Deparamos, nestes dias, as surpresas frente ao que se entendia como os jogos feitos no desfecho das crises do Oriente Médio. E, de saída, no embate político do Egito, quando, ineditamente, o líder do golpe militar, o general Sisi, ganha popularidade, enche a Praça Tahrir e vai às massas, num contraponto à derrubada do presidente Mursi.
Até há poucas semanas, o país parecia mergulhar numa inevitável guerra civil, com a denodada resistência dos aliados do governo derrubado. Só cresciam os confrontos de rua, inclusive ao risco de choques frontais e abates crescentes dos defensores do constitucionalismo. Independentemente de toda uma pressão midiática, o chefe do putsch militar procura as ruas e é objeto de uma propaganda de consumo, com a disseminação de chocolates especiais com o seu retrato. Nos novos cenários, nasce a interrogação de se o general passa diretamente a novas eleições, sem a articulação prévia de uma nova Carta Magna. De toda forma, a se vir a um pleito, claramente tal implicaria a definição do destino de Mursi. O fortalecimento do militar poderia, de imediato, levar à aceleração do julgamento do ex-presidente, pelo risco da toma do poder, pela Fraternidade Muçulmana, e da instalação das "guerras de religião". O golpe se justificaria pela manutenção do laicismo político, como contrapeso ao abate da democracia. Por força, também, a realização de novas eleições pode evidenciar a força latente ou adormecida, nestes últimos meses, dos adeptos de Mursi.

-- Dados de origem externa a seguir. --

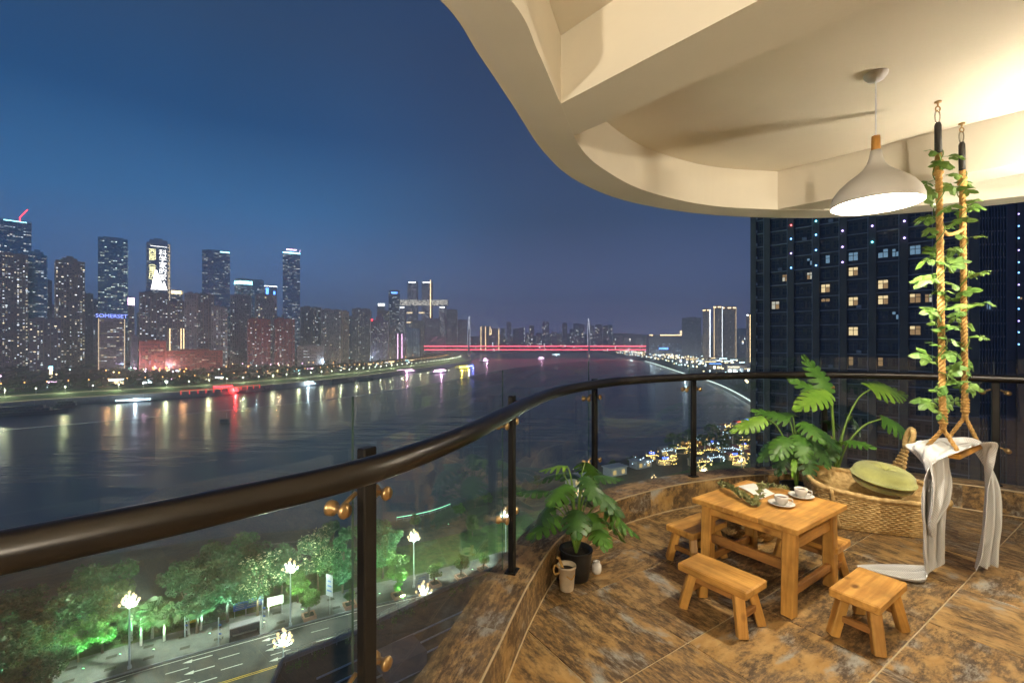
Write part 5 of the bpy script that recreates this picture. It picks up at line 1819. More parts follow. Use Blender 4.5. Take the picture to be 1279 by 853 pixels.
# balustrade
bal = thing('balcony_railing', 'curved dark bronze balcony railing with clear glass panels', 'railing', (0, 0, 0))
RZ = 1.285
MB().tube([(p[0], p[1], RZ) for p in offset(C, .005)], .0375, 20).build('handrail', 'bronze', bal, True)
PP = offset(C, .14)
def path_at_px(xp, path, ymin=.9):
    best = None
    for k, p in enumerate(path):
        if p[1] < ymin: continue
        e = abs(p[0] / p[1] * F + 639.5 - xp)
        if best is None or e < best[0]: best = (e, k)
    return best[1]
pidx = [path_at_px(x, PP) for x in (460.5, 640.5, 742, 866, 1029, 1247)]
step_i = 28
pre = []
k = pidx[0] - step_i
while k > 2:
    pre.insert(0, k); k -= step_i
post_i = []
k = pidx[-1] + step_i
while k < len(C) - 2:
    post_i.append(k); k += step_i
allp = pre + pidx + post_i
clamp_m = {}
for sgn in (-1, 1):
    b = MB()
    b.tube(spline([(sgn * .022, .012, .03), (sgn * .05, .01, .02), (sgn * .085, .012, 0)], 4), .008, 6)
    mm = Matrix.Translation((sgn * .088, 0, 0)) @ Matrix.Rotation(-math.pi / 2, 4, 'X')
    b.lathe([(0, -.022), (.020, -.020), (.024, -.012), (.020, -.004), (.012, 0), (.012, .030), (.022, .034), (.024, .048), (.024, .050), (0, .050)], 14, mat=mm)
    clamp_m[sgn] = b.mesh('clamp', 'brass', True)
post_mesh = MB()
post_mesh.box((0, 0, (RZ + .025 - KH) / 2), (.055, .034, RZ + .025 - KH), bevel=.004)
post_mesh.box((0, 0, .005), (.09, .07, .01), bevel=.003)
post_mesh.tube([(0, -.01, RZ - KH - .012), (0, -.135, RZ - KH - .012)], .011, 8)
post_mesh = post_mesh.mesh('post', 'post_m')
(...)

Inesperada, por inteiro, também, é a crescente estabilização do regime de Assad, na Síria. O risco da guerra química, avançada por ambas as facções, mas, sobretudo, pelos rebeldes, eliminou o apoio de uma consciência internacional e a possível intervenção das Nações Unidas, após as declarações nítidas de Ban Ki-moon.
Doutra parte, ainda, a infiltração de grupos terroristas nas facções anti-Assad criou um balanço de riscos frente ao primeiro desfecho previsível. O intervencionismo prometido por Obama, no quadro de uma consciência ocidental, perdeu, progressivamente, o apoio europeu, abrindo-se, agora, expectativas de parlamentação com o chefe de governo sírio, inclusive com a expectativa de sua mantença no cargo.
Ainda mais inopinada foi a iniciativa do novo primeiro-ministro do Irã, Rouhani, de procurar a interlocução com os Estados Unidos, num primeiro degelo nas relações entre os dois países - interrompidas há mais de trinta anos - depois da Revolução de Khomeini.
O gesto colheu Washington de surpresa, tanto quanto o líder iraniano confrontou, também, os seus próprios conservadores, em reprimenda do chefe supremo, o aiatolá Khamenei. A aposta é na própria opinião pública do país asiático e no entendimento de uma nova alternativa na política do país, já que o eleito não era, de longe, o favorito no voto.
Mais ainda: num claro desafio a Israel, Rouhani não foi às imaginadas concessões no aproveitamento dos recursos minerais, para a entrada do Irã no clube da bomba. De toda forma, superou-se o quadro de condicionantes à plena inserção do Irã na comunidade internacional, a retirá-lo do quadro de isolamento norte-coreano. E, sem se augurar, ainda, qualquer vaticínio para a plena volta da democracia no Oriente Médio, uma primeira frente de garantia dos direitos humanos - com a proscrição da guerra química e da tortura de combatentes, somada à limitação de penas capitais sumárias - pressagia a torna, na região, de um Estado de Direito.